Written instruction. Every line in the listing is to be echoed verbatim.

Supplied data.
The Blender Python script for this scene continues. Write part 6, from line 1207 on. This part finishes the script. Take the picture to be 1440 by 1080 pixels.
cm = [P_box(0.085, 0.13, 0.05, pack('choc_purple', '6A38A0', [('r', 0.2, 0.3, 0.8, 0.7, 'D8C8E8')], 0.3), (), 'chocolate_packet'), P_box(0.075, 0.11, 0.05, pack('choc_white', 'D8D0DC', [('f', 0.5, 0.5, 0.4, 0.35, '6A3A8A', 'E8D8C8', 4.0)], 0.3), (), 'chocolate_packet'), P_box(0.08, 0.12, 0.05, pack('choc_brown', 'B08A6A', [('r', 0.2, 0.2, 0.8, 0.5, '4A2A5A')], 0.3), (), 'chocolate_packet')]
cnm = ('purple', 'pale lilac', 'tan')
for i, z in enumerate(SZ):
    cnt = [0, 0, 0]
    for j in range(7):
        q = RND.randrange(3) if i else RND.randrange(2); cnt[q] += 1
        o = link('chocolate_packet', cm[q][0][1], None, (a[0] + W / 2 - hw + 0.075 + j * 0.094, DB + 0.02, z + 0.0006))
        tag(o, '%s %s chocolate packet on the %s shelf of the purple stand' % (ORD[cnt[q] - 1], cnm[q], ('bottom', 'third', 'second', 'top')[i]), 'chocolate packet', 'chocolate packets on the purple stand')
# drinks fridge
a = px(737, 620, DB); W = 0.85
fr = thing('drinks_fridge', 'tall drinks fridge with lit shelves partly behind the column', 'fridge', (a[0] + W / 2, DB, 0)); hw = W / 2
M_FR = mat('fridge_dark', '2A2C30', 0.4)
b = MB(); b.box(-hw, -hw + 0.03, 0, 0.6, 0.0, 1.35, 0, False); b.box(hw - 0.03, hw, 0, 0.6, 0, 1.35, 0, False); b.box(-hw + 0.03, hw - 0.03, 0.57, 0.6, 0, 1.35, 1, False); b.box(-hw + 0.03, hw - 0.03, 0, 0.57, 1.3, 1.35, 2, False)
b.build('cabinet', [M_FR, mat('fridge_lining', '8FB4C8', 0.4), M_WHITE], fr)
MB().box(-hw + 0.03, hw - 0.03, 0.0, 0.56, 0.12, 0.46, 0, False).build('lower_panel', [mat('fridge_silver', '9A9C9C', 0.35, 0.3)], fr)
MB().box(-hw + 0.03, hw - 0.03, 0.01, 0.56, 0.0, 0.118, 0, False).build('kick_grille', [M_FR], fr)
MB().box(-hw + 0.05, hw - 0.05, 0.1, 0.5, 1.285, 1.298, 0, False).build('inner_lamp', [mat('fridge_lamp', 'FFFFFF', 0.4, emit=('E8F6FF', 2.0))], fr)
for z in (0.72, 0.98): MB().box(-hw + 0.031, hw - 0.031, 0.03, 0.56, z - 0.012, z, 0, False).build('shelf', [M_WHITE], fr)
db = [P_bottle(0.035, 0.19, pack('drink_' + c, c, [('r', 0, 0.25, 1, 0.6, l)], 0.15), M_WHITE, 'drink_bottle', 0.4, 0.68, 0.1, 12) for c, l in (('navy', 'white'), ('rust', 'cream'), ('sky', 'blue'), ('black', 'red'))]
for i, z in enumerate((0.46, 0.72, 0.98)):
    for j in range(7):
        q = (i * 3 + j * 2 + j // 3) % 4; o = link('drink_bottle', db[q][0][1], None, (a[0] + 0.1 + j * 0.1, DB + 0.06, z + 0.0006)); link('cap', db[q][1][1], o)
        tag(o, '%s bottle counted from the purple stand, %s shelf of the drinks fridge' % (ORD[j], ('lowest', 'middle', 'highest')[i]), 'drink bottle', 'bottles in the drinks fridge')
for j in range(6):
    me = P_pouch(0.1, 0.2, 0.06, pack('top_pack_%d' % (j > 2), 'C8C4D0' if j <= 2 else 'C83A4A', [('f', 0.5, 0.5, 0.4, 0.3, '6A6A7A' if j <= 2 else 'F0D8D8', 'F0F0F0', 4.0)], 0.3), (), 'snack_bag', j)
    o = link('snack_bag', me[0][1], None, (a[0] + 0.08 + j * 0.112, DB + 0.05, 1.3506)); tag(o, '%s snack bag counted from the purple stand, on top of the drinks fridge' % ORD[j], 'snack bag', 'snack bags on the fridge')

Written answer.
The Blender Python script for this scene continues. Write part 6, from line 1207 on. This part finishes the script. Take the picture to be 1440 by 1080 pixels.
cm = [P_box(0.085, 0.13, 0.05, pack('choc_purple', '6A38A0', [('r', 0.2, 0.3, 0.8, 0.7, 'D8C8E8')], 0.3), (), 'chocolate_packet'), P_box(0.075, 0.11, 0.05, pack('choc_white', 'D8D0DC', [('f', 0.5, 0.5, 0.4, 0.35, '6A3A8A', 'E8D8C8', 4.0)], 0.3), (), 'chocolate_packet'), P_box(0.08, 0.12, 0.05, pack('choc_brown', 'B08A6A', [('r', 0.2, 0.2, 0.8, 0.5, '4A2A5A')], 0.3), (), 'chocolate_packet')]
cnm = ('purple', 'pale lilac', 'tan')
for i, z in enumerate(SZ):
    cnt = [0, 0, 0]
    for j in range(7):
        q = RND.randrange(3) if i else RND.randrange(2); cnt[q] += 1
        o = link('chocolate_packet', cm[q][0][1], None, (a[0] + W / 2 - hw + 0.075 + j * 0.094, DB + 0.02, z + 0.0006))
        tag(o, '%s %s chocolate packet on the %s shelf of the purple stand' % (ORD[cnt[q] - 1], cnm[q], ('bottom', 'third', 'second', 'top')[i]), 'chocolate packet', 'chocolate packets on the purple stand')
# drinks fridge
a = px(737, 620, DB); W = 0.85
fr = thing('drinks_fridge', 'tall drinks fridge with lit shelves partly behind the column', 'fridge', (a[0] + W / 2, DB, 0)); hw = W / 2
M_FR = mat('fridge_dark', '2A2C30', 0.4)
b = MB(); b.box(-hw, -hw + 0.03, 0, 0.6, 0.0, 1.35, 0, False); b.box(hw - 0.03, hw, 0, 0.6, 0, 1.35, 0, False); b.box(-hw + 0.03, hw - 0.03, 0.57, 0.6, 0, 1.35, 1, False); b.box(-hw + 0.03, hw - 0.03, 0, 0.57, 1.3, 1.35, 2, False)
b.build('cabinet', [M_FR, mat('fridge_lining', '8FB4C8', 0.4), M_WHITE], fr)
MB().box(-hw + 0.03, hw - 0.03, 0.0, 0.56, 0.12, 0.46, 0, False).build('lower_panel', [mat('fridge_silver', '9A9C9C', 0.35, 0.3)], fr)
MB().box(-hw + 0.03, hw - 0.03, 0.01, 0.56, 0.0, 0.118, 0, False).build('kick_grille', [M_FR], fr)
MB().box(-hw + 0.05, hw - 0.05, 0.1, 0.5, 1.285, 1.298, 0, False).build('inner_lamp', [mat('fridge_lamp', 'FFFFFF', 0.4, emit=('E8F6FF', 2.0))], fr)
for z in (0.72, 0.98): MB().box(-hw + 0.031, hw - 0.031, 0.03, 0.56, z - 0.012, z, 0, False).build('shelf', [M_WHITE], fr)
db = [P_bottle(0.035, 0.19, pack('drink_' + c, c, [('r', 0, 0.25, 1, 0.6, l)], 0.15), M_WHITE, 'drink_bottle', 0.4, 0.68, 0.1, 12) for c, l in (('navy', 'white'), ('rust', 'cream'), ('sky', 'blue'), ('black', 'red'))]
for i, z in enumerate((0.46, 0.72, 0.98)):
    for j in range(7):
        q = (i * 3 + j * 2 + j // 3) % 4; o = link('drink_bottle', db[q][0][1], None, (a[0] + 0.1 + j * 0.1, DB + 0.06, z + 0.0006)); link('cap', db[q][1][1], o)
        tag(o, '%s bottle counted from the purple stand, %s shelf of the drinks fridge' % (ORD[j], ('lowest', 'middle', 'highest')[i]), 'drink bottle', 'bottles in the drinks fridge')
for j in range(6):
    me = P_pouch(0.1, 0.2, 0.06, pack('top_pack_%d' % (j > 2), 'C8C4D0' if j <= 2 else 'C83A4A', [('f', 0.5, 0.5, 0.4, 0.3, '6A6A7A' if j <= 2 else 'F0D8D8', 'F0F0F0', 4.0)], 0.3), (), 'snack_bag', j)
    o = link('snack_bag', me[0][1], None, (a[0] + 0.08 + j * 0.112, DB + 0.05, 1.3506)); tag(o, '%s snack bag counted from the purple stand, on top of the drinks fridge' % ORD[j], 'snack bag', 'snack bags on the fridge')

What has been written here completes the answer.